Spatio-Temporal Analysis of the Roadside Transportation-Related Air Quality: Mobile Air Sensors in Transit Pilot Study

Californians in the San Joaquin Valley are disproportionately burdened by heavy traffic, and traffic-related emissions from vehicle exhaust are the primary source of air pollution for much of the State. For several decades, emissions from goods movement in the San Joaquin Valley have had detrimental health consequences for the low-income and minority communities adjacent to the truck depots, rail yards, and connecting highways. Despite the nation’s strict auto-emissions standards, Fresno ranks at the top for worst air quality, having the highest levels of particulate matter above federal and state clean air standards. There is an essential need to reduce the negative environmental and public health impacts associated with traffic and goods movement and ensure an equitable distribution of resultant benefits and burdens. The project seeks to address the public health and environmental impacts of vehicle emissions in the most affected communities and to characterize the less impacted areas in the communities for promoting active transportation.
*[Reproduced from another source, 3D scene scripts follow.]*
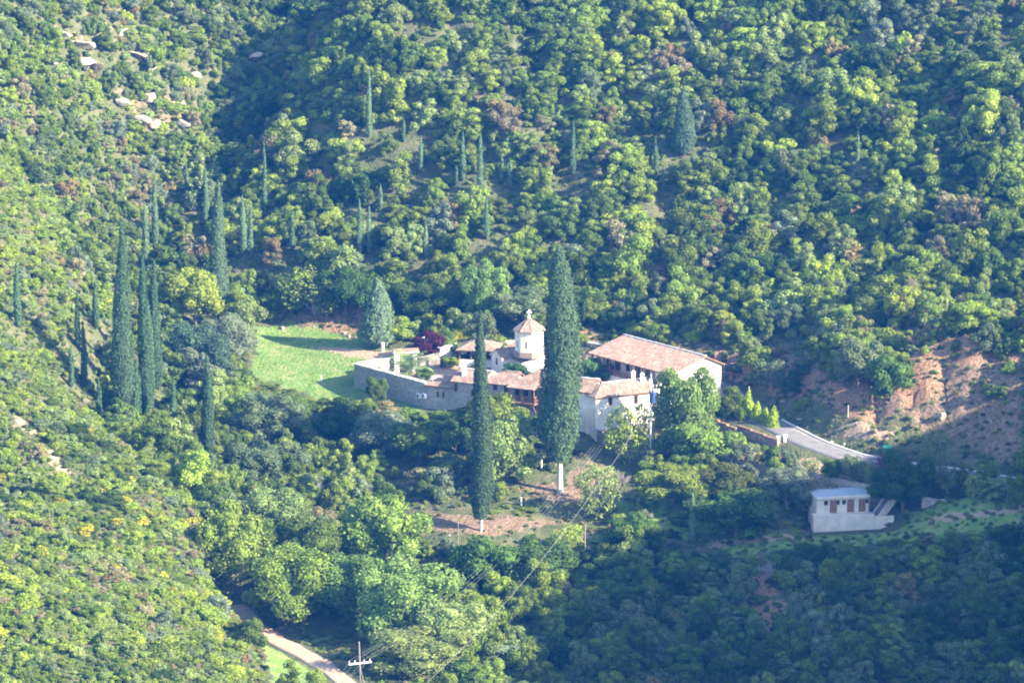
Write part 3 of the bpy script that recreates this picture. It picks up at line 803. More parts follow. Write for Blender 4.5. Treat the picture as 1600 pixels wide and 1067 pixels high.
# front range, left to right
FRONT = Fr(C1, C3)
def s_of(u, d=0.0):
    """distance along the front wall for a pixel column"""
    best = min(np.linspace(0, FRONT.L, 400), key=lambda a: abs(project(FRONT.p(a, d, 0))[0] - u))
    return float(best)
def sub(a0, a1, d=0.0): return Fr(FRONT.p(a0, d, 0), FRONT.p(a1, d, 0))
aR1, aR2, aR3, aR4, aR5 = 0.0, s_of(708), s_of(756), s_of(800), s_of(868)
t = thing('store_room', (*C1, -5), 'low lean-to store at the wall corner with two slit windows', 'outbuilding')
f = sub(aR1, aR2 - .02)
gable_walls(f, 3.6, -6.3, .0, .95, .6).build('wall', M_STONE, t)
P, rl, rr = gable_roof(f, 3.6, 0.02, 1.0, .6, .3, 1.8, 0); roof_slopes(t, P); ridge(t, rl, rr, .1, M_TILE)
for u in (684.5, 693): window(f, t, s_of(u), -1.7, .22, .75)
for u in (657, 665):
    p = at_y(u, 618, -27.5)
    fa_ = Fr(C0, C1); a = min(np.linspace(0, fa_.L, 300), key=lambda q: abs(project(fa_.p(q, 0, 0))[0] - u))
    tt = thing('air_conditioner', fa_.p(a, 0, -2.6), 'white air conditioner box %s the grey rubble wall' % ('on the left of the pair on' if u == 657 else 'on the right of the pair on'), 'air conditioner')
    zc = at_y(u, 618, fa_.p(a, 0, 0)[1])[2]
    fa_.box(MB(), a - .42, a + .42, .06, .42, zc - .33, zc + .33).build('casing', M_WHITE, tt)
    m = MB(); q = fa_.p(a - .1, .43, zc); m.tube([q, fa_.p(a - .1, .45, zc)], .25, 14); m.build('fan_grille', M_GLASS, tt)
    for ab in (a - .35, a + .3): fa_.box(MB(), ab, ab + .05, 0, .4, zc - .4, zc - .34).build('bracket', M_METAL, tt)
t = thing('front_wing', FRONT.p(aR2, 0, -5), 'stone wing with white chimney left of the slimmer near cypress', 'building')
f = sub(aR2, aR3 - .02)
gable_walls(f, 5.0, -6.8, 1.05, 2.3).build('wall', M_STONE, t)
P, rl, rr = gable_roof(f, 5.0, 1.07, 2.35, .5, .35); roof_slopes(t, P); ridge(t, rl, rr, .12)
window(f, t, .5, -.55, .35, 1.1); window(f, t, 3.4, -1.0, .6, .9)
q = at_z(725.5, 584, 1.7); chimney(t, q[0], FRONT.p(s_of(725.5), -1.6, 0)[1], 1.2, 3.4, .6)
t = thing('front_wing', FRONT.p(aR3, 0, -5), 'stone wing with two small windows left of the timber balcony', 'building')
f = sub(aR3, aR4 - .02)
gable_walls(f, 5.0, -6.8, 1.35, 2.6).build('wall', M_STONE, t)
P, rl, rr = gable_roof(f, 5.0, 1.37, 2.65, .5, .35, 2.0, 0); roof_slopes(t, P); ridge(t, rl, rr, .12, M_TILE)
for u, v in ((774, 609), (791, 612)):
    a = s_of(u) - aR3; z = at_y(u, v, f.p(a, 0, 0)[1])[2]
    window(f, t, a, z, .6, .85)
# balcony house
t = thing('balcony_house', FRONT.p(aR4, 0, -5), 'stone house with timber balcony under a wide tiled hip roof', 'building')
f = sub(aR4, aR5)
ze = 1.6
gable_walls(f, 6.2, -7.0, ze + .0, 3.5, .5, False, False).build('wall', M_STONE, t)
P, rl, rr = gable_roof(f, 6.2, ze + .02, 3.3, .5, .5, 3.0, 3.0)
# the front slope reaches out over the balcony on its left two thirds
sf = (3.3 - ze - .02) / 3.1; bo = 1.45; bl = 4.35
P[0] = [f.p(-.5, .5, ze + .02 - sf * .5), f.p(f.L + .5, .5, ze + .02 - sf * .5), rr, rl]
roof_slopes(t, P)
roof_slopes(t, [[f.p(-.2, bo + .2, ze - .08 - sf * .55), f.p(bl, bo + .2, ze - .08 - sf * .55), f.p(bl, .4, ze + .03 - sf * .35), f.p(-.2, .4, ze + .03 - sf * .35)]])
ridge(t, rl, rr, .12)
for a in (0.06, bl / 2, bl - .24):
    m = MB(); f.box(m, a, a + .16, bo - .2, bo - .04, -.98, ze - .65); m.build('post', M_WOOD, t)
f.box(MB(), 0, bl, .004, bo, -1.15, -.98).build('balcony_floor', M_WOOD, t)
m = MB(); f.box(m, 0.0, bl, bo - .1, bo - .02, .02, .12); f.box(m, 0, bl, bo - .09, bo - .03, -.8, -.72); f.box(m, bl - .1, bl - .02, .01, bo - .1, .02, .12)
rail = m.build('railing', M_DOOR, t)
k = 0.08
while k < bl - .05:
    m = MB(); f.box(m, k, k + .13, bo - .08, bo - .04, -.72, .02); m.build('baluster', M_DOOR, rail); k += .26
k = .15
while k < bo - .15:
    m = MB(); f.box(m, bl - .08, bl - .04, k, k + .12, -.98, .02); m.build('baluster', M_DOOR, rail); k += .26
for a in (.4, bl / 2, bl - .4):
    m = MB().tube([f.p(a, .02, -2.6), f.p(a, bo - .15, -1.16)], .08, 6); m.build('brace', M_WOOD, t)
for a in (.9, 2.3, 3.6): window(f, t, a, -.9, .75, 1.75)
for u, v in ((814, 636), (835, 641)):
    a = s_of(u) - aR4; z = at_y(u, v, f.p(a, 0, 0)[1])[2]
    window(f, t, a, z, .35, .75)
# low roof between balcony house and the right-hand block, behind the big cypress
t = thing('front_wing', FRONT.p(aR5, 0, -5), 'pale gabled wing half hidden behind the biggest cypress', 'building')
f = sub(aR5 + .02, FRONT.L - 1.4, -1.2)
gable_walls(f, 5.0, -7.5, 1.2, 2.5).build('wall', M_PLASTER, t)
P, rl, rr = gable_roof(f, 5.0, 1.22, 2.55, .5, .35); roof_slopes(t, P); ridge(t, rl, rr, .12)

# right-hand block, its sunlit wall facing the sun
t = thing('corner_block', (*C3, -7), 'tall pale stone block with lit wall, tiled hip roof and arched basement', 'building')
f = Fr(C3, C4); D = 4.4; ze = .95
gable_walls(f, D, -9, ze - .02, 2.2, .5, False, True).build('wall', M_PLASTER, t)
P, rl, rr = gable_roof(f, D, ze, 2.2, .5, .45, 2.0, 0); roof_slopes(t, P); ridge(t, rl, rr, .12)
a = 2.35; z = at_y(946, 632, f.p(a, 0, 0)[1])[2]
window(f, t, a, z, .45, 1.2); window(f, t, 6.6, z - .2, .5, 1.1)
fl_ = Fr(f.p(0, -D, 0), f.p(0, 0, 0))
window(fl_, t, 1.6, -1.0, .7, 1.2, frame=M_DOOR, pane=M_DOOR)
q = f.p(f.L - 1.6, -D * .5, 0); chimney(t, q[0], q[1], 1.8, 3.6, .55)
q = f.p(f.L - .5, -D * .35, 0); chimney(t, q[0], q[1], 1.6, 3.3, .5)
# the lower stone buttress wall with the arch in front
fb = Fr(f.p(-.1, .9, 0), f.p(f.L * .98, .9, 0))
bt = MB()
zt0 = -4.0
aw, az, ac = 1.25, -6.1, 3.1
Ns = 12
arc = [(ac - aw * math.cos(math.pi * k / Ns), az + aw * math.sin(math.pi * k / Ns)) for k in range(Ns + 1)]
for dd in (0.0,):
    fb.box(bt, 0.25, ac - aw, -.85, 0, -9.5, zt0); fb.box(bt, ac + aw, fb.L, -.85, 0, -9.5, zt0)
    for k in range(Ns):
        (x0, z0), (x1, z1) = arc[k], arc[k + 1]
        bt.hexa([fb.p(x0, 0, z0), fb.p(x1, 0, z1), fb.p(x1, -.85, z1), fb.p(x0, -.85, z0), fb.p(x0, 0, zt0), fb.p(x1, 0, zt0), fb.p(x1, -.85, zt0), fb.p(x0, -.85, zt0)])
bt.build('buttress_wall', M_STONEDARK, t)
fb.box(MB(), ac - aw, ac + aw, -.84, -.80, -9.5, az + aw).build('arch_door', M_DARKWOOD, t)
fb.box(MB(), .1, fb.L, -.95, .12, zt0, zt0 + .12).build('terrace_edge', M_COPING, t)

# long hall with timber gallery
t = thing('long_hall', (*L3, -2.7), 'long hall with big tiled roof and shady timber gallery', 'building')
f = Fr(L3, L0); D = float(np.linalg.norm(L1 - L0)); ze, zeb, zr = 2.0, 2.3, 3.8; rf = .66; gal = 2.0
gm = MB()
fr_in = Fr(f.p(0, -gal, 0), f.p(f.L, -gal, 0))
ga = f.L * .80
pl = [f.p(0, -gal, 0)[:2], f.p(ga, -gal, 0)[:2], f.p(ga, -.15, 0)[:2], f.p(f.L, -.15, 0)[:2], f.p(f.L, -D, 0)[:2], f.p(0, -D, 0)[:2]]
zg = ze + (zr - ze) * gal / (D * rf) - .05
gm.prism(pl, -5, [zg, zg, ze - .02, ze - .02, zeb - .02, zeb - .02])
for a, sgn in ((0.0, 1), (f.L, -1)):
    gm.add([f.p(a, -.15 if a else -gal, (ze if a else zg) - .03), f.p(a, -D, zeb - .03), f.p(a, -D * rf, zr - .03), f.p(a + .3 * sgn, -.15 if a else -gal, (ze if a else zg) - .03), f.p(a + .3 * sgn, -D, zeb - .03), f.p(a + .3 * sgn, -D * rf, zr - .03)], [(0, 1, 2), (5, 4, 3), (0, 2, 5, 3), (1, 4, 5, 2)])
gm.build('wall', M_PLASTER, t)
P, rl, rr = gable_roof(f, D, ze, zr, rf, .45, 0, 0, zeb)
roof_slopes(t, P); ridge(t, rl, rr, .16)
m = MB(); m.prism([f.p(0, 0, 0)[:2], f.p(ga, 0, 0)[:2], f.p(ga, -gal, 0)[:2], f.p(0, -gal, 0)[:2]], -5, -.75)
m.build('gallery_base', M_PLASTER, t)
npst = 12
for k in range(npst):
    a = .1 + (ga - .35) * k / (npst - 1)
    m = MB(); f.box(m, a, a + .14, -.2, -.06, -.75, ze - .14); m.build('gallery_post', M_WOOD, t)
m = MB(); f.box(m, 0, ga, -.19, -.07, ze - .14, ze - .02); m.build('gallery_beam', M_WOOD, t)
m = MB(); f.box(m, .05, ga, -.17, -.09, .12, .2); f.box(m, .05, ga, -.16, -.1, -.62, -.55)
rail = m.build('gallery_railing', M_WOOD, t)
k = .1
while k < ga - .1:
    m = MB(); f.box(m, k, k + .07, -.15, -.11, -.55, .12); m.build('baluster', M_WOOD, rail); k += .22
for k in range(6):
    a = 1.6 + k * 2.35
    if k % 2: door(fr_in, t, a, -.73, .95, 2.0, 0, M_DARKWOOD)
    else: window(fr_in, t, a, 0.0, .8, 1.2)
ar = MB()
ac, aw, az = 6.6, .7, -3.0
ar.add([f.p(ac - aw, .012, -4.4), f.p(ac + aw, .012, -4.4)] + [f.p(ac + aw * math.cos(math.pi * q / 8), .012, az + aw * math.sin(math.pi * q / 8)) for q in range(9)], [tuple(range(11))])
ar.build('arch_shade_panel', M_DARKWOOD, t)  # flat dark panel on the wall, coloured for the shade inside an arch
fe = Fr(L0, L1)
for a in (2.0, 4.6, 7.2): window(fe, t, a, -.6, .55, 1.05, 0.0)
# cable from the hall to the bank
q0 = np.array([L1[0], L1[1], 2.0]); q1 = gp(1200, 545)
MBc = MB().tube([q0 + (q1 - q0) * i / 10 + np.array([0, 0, -.5 * math.sin(math.pi * i / 10)]) for i in range(11)], .03, 5)
tag(MBc.build('cable', M_WIRE), 'pale cable strung from the long hall to the red bank', 'cable')

# small jars and flues on the terrace beside the hall
for i, (u, v) in enumerate(((1008, 602), (1016, 597), (1026, 604), (1037, 599))):
    q = at_y(u, v, -36.0 + i * .6)
    m = MB(); prof = [(.16, 0), (.3, .25), (.34, .55), (.24, .85), (.2, .95), (.26, 1.02)]
    m.tube([(q[0], q[1], q[2] - .5 + z) for r_, z in prof], [r_ for r_, z in prof], 10)
    tag(m.build('storage_jar', M_WHITE if i % 2 else M_CREAM, None, True), 'pale clay jar on the small terrace, %s from the chimneys' % ('first', 'second', 'third', 'fourth')[i], 'jar', 'jars on the small terrace')
tp = thing('terrace_block', (21.0, -36.5, -5), 'low flat-roofed block between corner block and long hall', 'building')
ft = Fr(C4 + (.3, .1), L0 + (1.0, -.2))
MB().prism(ft.plan([(0, 0), (ft.L, 0), (ft.L, -3.0), (0, -3.0)]), -8, .2).build('wall', M_PLASTER, tp)
MB().prism(ft.plan([(-.1, .12), (ft.L, .12), (ft.L, -3.0), (-.1, -3.0)]), .2, .36).build('roof', M_COPING, tp)

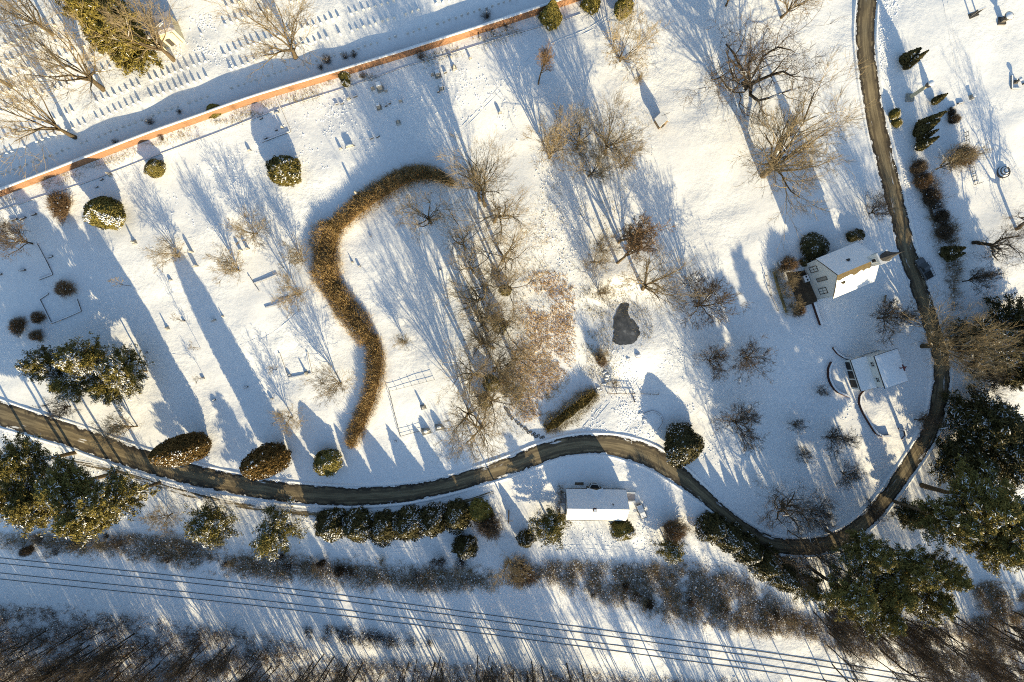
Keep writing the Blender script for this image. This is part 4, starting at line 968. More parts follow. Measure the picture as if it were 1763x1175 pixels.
def g_boulder(w, h, t=None):
    a = MB(); lp = lump(int(w * 100)); n = 10; vs = []; fs = []
    for i in range(7):
        th = math.pi / 2 * i / 6
        for j in range(n):
            f = 2 * math.pi * j / n; k = 1 + .12 * lp(Vector((math.cos(f), math.sin(f), i * .3)))
            vs.append((w / 2 * math.cos(th) * math.cos(f) * k, w * .36 * math.cos(th) * math.sin(f) * k, -.2 + (h + .2) * math.sin(th) ** .8 * k))
    for i in range(6):
        for j in range(n): fs.append((i * n + j, i * n + (j + 1) % n, (i + 1) * n + (j + 1) % n, (i + 1) * n + j))
    a.add(vs[:5 * n], [f for f in fs if max(f) < 5 * n], 0)
    vs2 = [(x, y, z + .03) for x, y, z in vs[4 * n:]]
    a.add(vs2, [tuple(i - 4 * n for i in f) for f in fs if min(f) >= 4 * n], 1)
    b = MB(); b.box((0, 0, -.05), (w * 1.2, w * .9, .3), 0)
    return [("boulder", a, ['stone', 'snow']), ("base", b, ['stone'])]
GK = dict(tablet=g_tablet, obelisk=g_obelisk, pedestal=g_pedestal, low=g_low, boulder=g_boulder)
GD = dict(tablet="upright grey tablet gravestone", obelisk="slim grey obelisk", pedestal="square block monument with a snowy cap", low="low dark gravestone", boulder="rounded boulder monument")
cache = {}
def grave(x, y, kind, w, h, d=None, rz=None):
    key = (kind, w, h)
    if key not in cache: cache[key] = [(n, m.mesh(n, mats)) for n, m, mats in GK[kind](w, h)]
    parts = cache[key]; p = P(x, y); r = (math.atan2(.30, 1) if rz is None else rz) + R.gauss(0, .06)
    nm = {'tablet': 'gravestone', 'obelisk': 'obelisk', 'pedestal': 'monument', 'low': 'gravestone', 'boulder': 'monument'}[kind]
    if len(parts) == 1:
        o = link(nm, parts[0][1]); o.location = p; o.rotation_euler = (0, 0, r)
    else:
        o = thing(nm, None, None, p, r)
        for n, me in parts: link(n, me, o)
    pend(o, d or GD[kind], x, y, "gravestone" if nm == 'gravestone' else "monument", "scattered gravestones")
G = [(580, 180, 'low', .8, .35), (589, 179, 'low', .8, .35), (601, 172, 'tablet', .8, 1.0), (612, 167, 'low', 1.0, .4), (643, 155, 'tablet', .8, 1.4), (655, 153, 'pedestal', 1.3, 2.2), (665, 158, 'tablet', .5, .9), (653, 186, 'pedestal', .9, 1.7),
     (665, 183, 'low', .6, .5), (671, 179, 'low', .6, .5), (690, 176, 'tablet', .7, 1.1), (686, 212, 'obelisk', .8, 1.0), (640, 239, 'low', .9, .4), (651, 236, 'low', .9, .4), (587, 257, 'tablet', .6, .75), (603, 253, 'tablet', 1.7, 1.0), (745, 131, 'tablet', .6, 1.2), (754, 130, 'pedestal', 1.1, 1.7),
     (767, 126, 'low', .7, .5), (782, 118, 'obelisk', .8, 1.2), (810, 102, 'tablet', .5, .9), (777, 99, 'tablet', .4, .6), (827, 67, 'tablet', .4, 1.1), (849, 56, 'tablet', .6, .5), (852, 63, 'low', .6, .3), (760, 152, 'pedestal', .9, 1.2), (755, 159, 'low', .6, .5), (861, 196, 'tablet', .7, 1.0),
     (477, 195, 'tablet', .9, .4), (450, 205, 'low', .8, .4), (487, 221, 'tablet', .5, 1.0), (476, 225, 'low', .6, .4), (458, 239, 'low', .8, .4), (430, 260, 'tablet', .7, .7), (25, 379, 'low', 1.8, .4), (40, 377, 'low', 1.8, .4), (60, 370, 'low', 1.2, .5), (176, 310, 'low', .8, .4), (167, 323, 'low', .8, .3),
     (88, 443, 'low', 1.4, .4), (40, 466, 'low', 1.6, .5), (2, 473, 'low', .8, .4), (190, 301, 'obelisk', .7, 1.3), (232, 418, 'obelisk', .8, 1.0), (331, 435, 'tablet', .75, 1.5), (338, 459, 'tablet', 1.0, 1.2), (415, 432, 'tablet', .75, 1.1), (427, 429, 'tablet', .75, 1.1), (294, 483, 'tablet', .75, .5), (368, 552, 'tablet', 1.1, .9), (384, 545, 'obelisk', .4, .4), (289, 566, 'obelisk', .7, 1.0), (317, 553, 'low', .6, .4),
     (616, 336, 'obelisk', 1.0, 2.6), (611, 337, 'low', .8, .5), (629, 331, 'low', .8, .5), (796, 321, 'low', .7, .7), (619, 459, 'low', .6, .5), (607, 452, 'obelisk', .4, .4), (757, 465, 'low', .6, .5), (638, 407, 'low', .5, .3),
     (499, 646, 'tablet', .7, .7), (528, 643, 'obelisk', .8, 1.2), (468, 687, 'tablet', .7, .7), (729, 701, 'obelisk', 1.0, 1.5), (734, 742, 'boulder', 2.0, 1.5), (757, 735, 'boulder', 1.9, 1.5), (252, 607, 'low', .8, .4), (350, 652, 'low', .8, .4), (369, 689, 'low', .9, .4), (424, 667, 'low', 1.2, .4), (681, 760, 'low', .6, .3),
     (1640, 185, 'low', 1.4, .4), (1672, 168, 'pedestal', .8, .9), (1653, 178, 'low', 1.6, .3), (1762, 145, 'low', .6, .4), (1635, 495, 'low', .4, .3), (1570, 880, 'low', .5, .3)]
for x, y, k, w, h in G: grave(x, y, k, w, h)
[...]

The changing air quality near roadways during people in transit may not be characterized in a timely manner because the Federal Reference Monitoring stations are sparsely located. Utilizing custom-built mobile air monitoring sensors in various transit modes within a community, the spatial and temporal variation of transportation-related air pollution can be captured more accurately. The research will focus on building integrated air pollution sensors and evaluation through a collocation approach and mobile monitoring.

Principal Investigator: 
Jaymin Kwon
PI Contact Information: 
April 2023 to March 2024
Impacts/Benefits of Implementation: 

The project's objective is to create safer communities and provide greater opportunities for active transportation modes such as biking and walking, increasing access to transit. Through research on spatio-temporal analyses of roadside transportation-related air quality, everybody can enjoy the accessibility of transit and choices of healthier transit to improve their quality of life. The study is to provide public information on transportation-related environmental exposure timely and relevant so that people can use the knowledge for decision-making of design and application of new materials and technologies to improve the public health of Californians. The project will further characterize the relationship of air quality between the federal reference monitoring data and local bike paths in the park and recreational areas, urban bike lanes for air quality, and on-road air quality by developing custom-built mobile air sensors.